While cooling crude prices may have put the brakes on surging commodity stocks in recent days, I believe previous heady gains leave many of the Footsie’s drillers and diggers in serious peril.
Oil giant Royal Dutch Shell (LSE: RDSB) has seen its share value march 13% during the past three months, propelled by Brent’s march back towards the $50 milestone. And Tullow Oil (LSE: TLW) has seen its stock price leap 29% since the start of February.
But the colossal supply/demand imbalance washing over the oil market makes these breakneck rises difficult to fathom, in my opinion.
Multiple madness
Current earnings projections certainly suggest that Tullow Oil and Shell have plenty of room to fall.

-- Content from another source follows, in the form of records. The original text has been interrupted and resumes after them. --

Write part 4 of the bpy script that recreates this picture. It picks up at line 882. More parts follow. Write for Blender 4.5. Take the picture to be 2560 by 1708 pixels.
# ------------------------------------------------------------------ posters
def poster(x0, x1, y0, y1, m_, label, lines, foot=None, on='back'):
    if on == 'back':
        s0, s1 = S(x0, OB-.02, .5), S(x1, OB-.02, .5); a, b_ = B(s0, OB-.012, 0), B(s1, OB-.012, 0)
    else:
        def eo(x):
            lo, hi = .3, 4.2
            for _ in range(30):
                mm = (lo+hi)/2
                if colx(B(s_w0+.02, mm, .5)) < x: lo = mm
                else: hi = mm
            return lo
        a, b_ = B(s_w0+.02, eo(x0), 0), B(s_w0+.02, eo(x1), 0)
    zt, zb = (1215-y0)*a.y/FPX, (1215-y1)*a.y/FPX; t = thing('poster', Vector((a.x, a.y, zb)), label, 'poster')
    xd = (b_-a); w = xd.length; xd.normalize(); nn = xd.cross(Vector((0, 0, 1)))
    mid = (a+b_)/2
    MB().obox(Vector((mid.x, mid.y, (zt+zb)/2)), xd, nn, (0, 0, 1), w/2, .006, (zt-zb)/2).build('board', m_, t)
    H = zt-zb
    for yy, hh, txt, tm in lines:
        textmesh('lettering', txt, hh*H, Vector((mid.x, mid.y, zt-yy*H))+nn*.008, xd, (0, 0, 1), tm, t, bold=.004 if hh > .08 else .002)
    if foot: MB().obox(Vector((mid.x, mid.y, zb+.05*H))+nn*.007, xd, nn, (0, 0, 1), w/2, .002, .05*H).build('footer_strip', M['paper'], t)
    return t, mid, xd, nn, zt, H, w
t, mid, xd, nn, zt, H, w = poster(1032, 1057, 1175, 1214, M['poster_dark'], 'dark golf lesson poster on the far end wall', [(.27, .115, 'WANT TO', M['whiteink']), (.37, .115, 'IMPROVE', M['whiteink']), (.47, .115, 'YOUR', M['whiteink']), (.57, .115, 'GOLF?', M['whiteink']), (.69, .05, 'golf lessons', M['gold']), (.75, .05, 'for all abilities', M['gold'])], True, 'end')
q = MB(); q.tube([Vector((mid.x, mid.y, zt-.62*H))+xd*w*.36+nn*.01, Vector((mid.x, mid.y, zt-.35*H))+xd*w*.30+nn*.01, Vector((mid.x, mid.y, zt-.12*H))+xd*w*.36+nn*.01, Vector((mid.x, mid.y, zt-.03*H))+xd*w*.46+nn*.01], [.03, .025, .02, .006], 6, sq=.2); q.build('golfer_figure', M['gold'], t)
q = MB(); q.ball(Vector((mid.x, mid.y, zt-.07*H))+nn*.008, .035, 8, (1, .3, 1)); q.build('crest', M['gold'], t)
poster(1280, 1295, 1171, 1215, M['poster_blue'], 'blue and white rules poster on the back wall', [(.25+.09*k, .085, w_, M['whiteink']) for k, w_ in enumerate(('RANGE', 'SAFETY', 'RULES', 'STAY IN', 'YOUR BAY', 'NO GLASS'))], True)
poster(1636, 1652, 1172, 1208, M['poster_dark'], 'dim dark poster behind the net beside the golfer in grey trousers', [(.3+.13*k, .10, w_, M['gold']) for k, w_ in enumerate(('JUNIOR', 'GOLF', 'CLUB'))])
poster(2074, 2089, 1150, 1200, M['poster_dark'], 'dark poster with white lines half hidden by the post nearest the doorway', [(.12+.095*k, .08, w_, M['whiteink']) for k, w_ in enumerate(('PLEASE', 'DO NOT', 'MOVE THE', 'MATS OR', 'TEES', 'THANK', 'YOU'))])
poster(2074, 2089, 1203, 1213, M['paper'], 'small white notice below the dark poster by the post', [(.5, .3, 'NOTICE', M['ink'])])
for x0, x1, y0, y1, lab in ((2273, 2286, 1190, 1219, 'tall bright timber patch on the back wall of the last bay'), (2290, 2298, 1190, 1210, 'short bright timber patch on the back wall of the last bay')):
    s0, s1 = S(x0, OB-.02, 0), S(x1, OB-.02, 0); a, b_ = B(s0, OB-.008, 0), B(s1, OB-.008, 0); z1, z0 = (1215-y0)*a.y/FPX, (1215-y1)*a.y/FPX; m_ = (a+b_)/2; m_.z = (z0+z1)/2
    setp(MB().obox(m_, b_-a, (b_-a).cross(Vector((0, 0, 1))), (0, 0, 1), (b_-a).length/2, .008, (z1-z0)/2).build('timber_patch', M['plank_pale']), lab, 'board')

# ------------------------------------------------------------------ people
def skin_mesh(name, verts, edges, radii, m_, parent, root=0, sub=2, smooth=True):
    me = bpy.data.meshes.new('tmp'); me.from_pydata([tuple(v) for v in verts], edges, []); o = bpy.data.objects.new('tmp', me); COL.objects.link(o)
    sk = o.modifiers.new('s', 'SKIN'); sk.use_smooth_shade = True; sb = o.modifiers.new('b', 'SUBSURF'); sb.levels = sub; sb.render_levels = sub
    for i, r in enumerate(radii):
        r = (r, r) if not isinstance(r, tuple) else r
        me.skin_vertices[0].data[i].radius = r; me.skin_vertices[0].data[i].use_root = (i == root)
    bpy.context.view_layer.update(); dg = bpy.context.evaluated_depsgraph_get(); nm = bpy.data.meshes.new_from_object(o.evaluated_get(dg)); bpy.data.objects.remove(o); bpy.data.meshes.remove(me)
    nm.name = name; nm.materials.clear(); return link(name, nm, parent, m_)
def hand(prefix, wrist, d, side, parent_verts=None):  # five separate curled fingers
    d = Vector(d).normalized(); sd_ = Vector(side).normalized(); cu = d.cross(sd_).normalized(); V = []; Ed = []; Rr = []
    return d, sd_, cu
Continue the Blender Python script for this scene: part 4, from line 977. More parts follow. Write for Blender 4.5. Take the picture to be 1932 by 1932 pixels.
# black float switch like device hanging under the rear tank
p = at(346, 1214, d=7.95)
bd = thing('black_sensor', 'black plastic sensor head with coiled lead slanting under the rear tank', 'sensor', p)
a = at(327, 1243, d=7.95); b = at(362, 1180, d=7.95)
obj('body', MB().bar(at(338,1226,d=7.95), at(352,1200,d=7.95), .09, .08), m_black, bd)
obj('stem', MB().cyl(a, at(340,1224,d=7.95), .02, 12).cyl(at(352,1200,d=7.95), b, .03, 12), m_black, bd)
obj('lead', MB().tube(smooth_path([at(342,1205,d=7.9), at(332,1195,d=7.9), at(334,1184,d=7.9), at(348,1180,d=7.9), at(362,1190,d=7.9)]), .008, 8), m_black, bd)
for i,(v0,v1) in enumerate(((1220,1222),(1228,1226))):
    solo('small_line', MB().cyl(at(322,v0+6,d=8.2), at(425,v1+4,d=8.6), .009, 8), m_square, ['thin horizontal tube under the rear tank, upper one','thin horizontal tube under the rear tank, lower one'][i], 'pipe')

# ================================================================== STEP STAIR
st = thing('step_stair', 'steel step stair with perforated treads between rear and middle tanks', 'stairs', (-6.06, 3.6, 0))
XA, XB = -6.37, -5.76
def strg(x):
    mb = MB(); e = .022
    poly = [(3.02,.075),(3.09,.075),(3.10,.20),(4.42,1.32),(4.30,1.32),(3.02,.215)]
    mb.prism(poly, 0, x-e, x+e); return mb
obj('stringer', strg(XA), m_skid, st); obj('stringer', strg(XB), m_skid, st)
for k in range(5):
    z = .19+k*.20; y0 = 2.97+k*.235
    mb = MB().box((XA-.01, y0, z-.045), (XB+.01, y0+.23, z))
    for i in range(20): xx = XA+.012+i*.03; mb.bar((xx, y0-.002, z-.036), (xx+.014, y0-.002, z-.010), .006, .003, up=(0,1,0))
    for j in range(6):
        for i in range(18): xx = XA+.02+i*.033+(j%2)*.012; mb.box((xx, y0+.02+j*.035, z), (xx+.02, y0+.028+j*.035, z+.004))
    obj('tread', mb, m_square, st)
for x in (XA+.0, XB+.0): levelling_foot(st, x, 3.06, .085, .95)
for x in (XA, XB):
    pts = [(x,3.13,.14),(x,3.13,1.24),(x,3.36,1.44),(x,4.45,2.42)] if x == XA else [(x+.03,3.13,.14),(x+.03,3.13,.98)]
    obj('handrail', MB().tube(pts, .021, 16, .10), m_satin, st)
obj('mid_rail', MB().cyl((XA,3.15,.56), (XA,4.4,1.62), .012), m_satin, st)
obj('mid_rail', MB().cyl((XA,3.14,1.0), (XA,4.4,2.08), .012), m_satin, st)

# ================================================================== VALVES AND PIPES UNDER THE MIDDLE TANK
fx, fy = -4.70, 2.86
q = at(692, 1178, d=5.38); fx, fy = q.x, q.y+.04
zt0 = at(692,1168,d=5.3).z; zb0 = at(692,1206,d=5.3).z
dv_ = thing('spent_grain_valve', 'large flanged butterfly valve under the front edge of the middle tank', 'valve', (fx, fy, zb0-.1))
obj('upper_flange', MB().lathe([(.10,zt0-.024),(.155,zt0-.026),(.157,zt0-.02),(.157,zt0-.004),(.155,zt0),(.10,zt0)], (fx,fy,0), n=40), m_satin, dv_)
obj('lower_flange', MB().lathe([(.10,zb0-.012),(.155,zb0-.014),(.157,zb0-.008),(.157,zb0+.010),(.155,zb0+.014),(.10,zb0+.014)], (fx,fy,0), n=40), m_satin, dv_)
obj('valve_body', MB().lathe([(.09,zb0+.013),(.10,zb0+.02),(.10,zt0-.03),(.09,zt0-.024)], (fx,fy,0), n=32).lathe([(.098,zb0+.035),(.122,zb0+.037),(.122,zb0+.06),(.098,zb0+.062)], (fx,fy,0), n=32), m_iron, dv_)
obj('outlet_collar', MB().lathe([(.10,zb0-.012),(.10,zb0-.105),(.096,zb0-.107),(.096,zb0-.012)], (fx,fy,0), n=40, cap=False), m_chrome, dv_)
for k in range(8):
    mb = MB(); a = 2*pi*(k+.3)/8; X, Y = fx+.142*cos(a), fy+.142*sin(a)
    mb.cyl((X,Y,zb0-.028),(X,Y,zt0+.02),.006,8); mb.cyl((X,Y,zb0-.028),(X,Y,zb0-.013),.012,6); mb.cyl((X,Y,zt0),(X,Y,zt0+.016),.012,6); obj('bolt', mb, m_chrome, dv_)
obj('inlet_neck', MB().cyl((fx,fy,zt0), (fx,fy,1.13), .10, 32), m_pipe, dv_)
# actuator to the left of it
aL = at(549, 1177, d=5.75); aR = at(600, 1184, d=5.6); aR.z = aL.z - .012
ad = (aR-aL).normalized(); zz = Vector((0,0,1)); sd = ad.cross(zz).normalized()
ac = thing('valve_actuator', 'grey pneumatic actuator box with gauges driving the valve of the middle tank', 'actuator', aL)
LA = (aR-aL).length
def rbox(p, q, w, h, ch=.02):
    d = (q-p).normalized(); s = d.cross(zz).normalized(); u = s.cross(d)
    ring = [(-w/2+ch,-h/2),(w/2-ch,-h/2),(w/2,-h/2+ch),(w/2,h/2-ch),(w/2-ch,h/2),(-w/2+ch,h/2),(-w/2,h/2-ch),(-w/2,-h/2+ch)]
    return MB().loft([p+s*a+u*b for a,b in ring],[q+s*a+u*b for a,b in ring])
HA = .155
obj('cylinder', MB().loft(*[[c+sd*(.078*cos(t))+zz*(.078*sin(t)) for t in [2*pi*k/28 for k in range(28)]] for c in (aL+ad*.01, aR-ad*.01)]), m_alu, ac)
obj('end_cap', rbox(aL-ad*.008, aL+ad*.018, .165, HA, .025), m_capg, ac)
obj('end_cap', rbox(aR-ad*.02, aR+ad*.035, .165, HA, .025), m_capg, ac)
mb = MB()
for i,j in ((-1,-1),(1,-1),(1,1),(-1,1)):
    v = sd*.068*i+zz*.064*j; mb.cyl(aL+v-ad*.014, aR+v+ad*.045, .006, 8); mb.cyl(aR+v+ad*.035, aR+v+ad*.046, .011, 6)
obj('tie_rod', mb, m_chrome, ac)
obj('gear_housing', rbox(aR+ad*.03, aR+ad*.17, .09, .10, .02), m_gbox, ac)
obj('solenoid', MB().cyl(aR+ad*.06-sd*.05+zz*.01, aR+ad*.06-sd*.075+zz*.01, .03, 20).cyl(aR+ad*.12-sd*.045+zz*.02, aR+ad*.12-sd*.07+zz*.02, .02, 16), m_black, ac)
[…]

Further revenues pain is expected to drive Shell’s bottom line 37% lower in 2016, the fourth annual dip out of five if realised. And this projection leaves the business dealing on a huge P/E multiple of 24.6 times.
The City expects sales at Tullow Oil to explode in the current year however, as maiden oil at its TEN project in Ghana begins to flow. Consequently the energy giant is expected to swing from losses of 113.6 US cents per share in 2015 to earnings of 6.1 cents in the current period. However, this forecast still leaves Tullow Oil dealing on a gigantic earnings multiple of 126.5 times.
Both firms clearly sail well outside the benchmark of 10 times, territory traditionally indicative of stocks with extremely high-risk profiles. Indeed, unusually-high multiples are usually reserved for companies with electric growth potential.
The worsening market dynamics of the oil industry don’t suggest that either Shell or Tullow Oil are worthy of such premiums.
Swimming in oil
Latest data from the Energy Information Administration (EIA) showed US crude stocks rose by 2.8m barrels in the week to 29 April, creating a fresh record of 543.4m barrels.
On the plus side, the EIA advised that oil output from the North American nation fell by 113,000 barrels per day week-on-week, to 8.83m barrels.
But more draconian cuts are needed to make up for production increases elsewhere. Indeed, total OPEC production rose to 32.64m barrels per day in April, a fraction off recent record highs and up from 32.47m barrels in March.
And the cartel’s output looks set to rise further in the months ahead, putting paid to Saudi Arabia’s desire for an output cut — Iran in particular is determined to hike pumping to levels not seen since Western sanctions kicked in.
Looking elsewhere, news that seaborne supplies from Russia increased to 3.12m barrels per day last month from 2.9m barrels in March somewhat undermines Moscow’s similar desire for a production freeze.
With doubts also persisting over the extent of oil demand this year and beyond, as China cools and the US economy stalls, I reckon that Shell and Tullow Oil could find themselves on the sharp end of a stark reversal in the weeks and months ahead.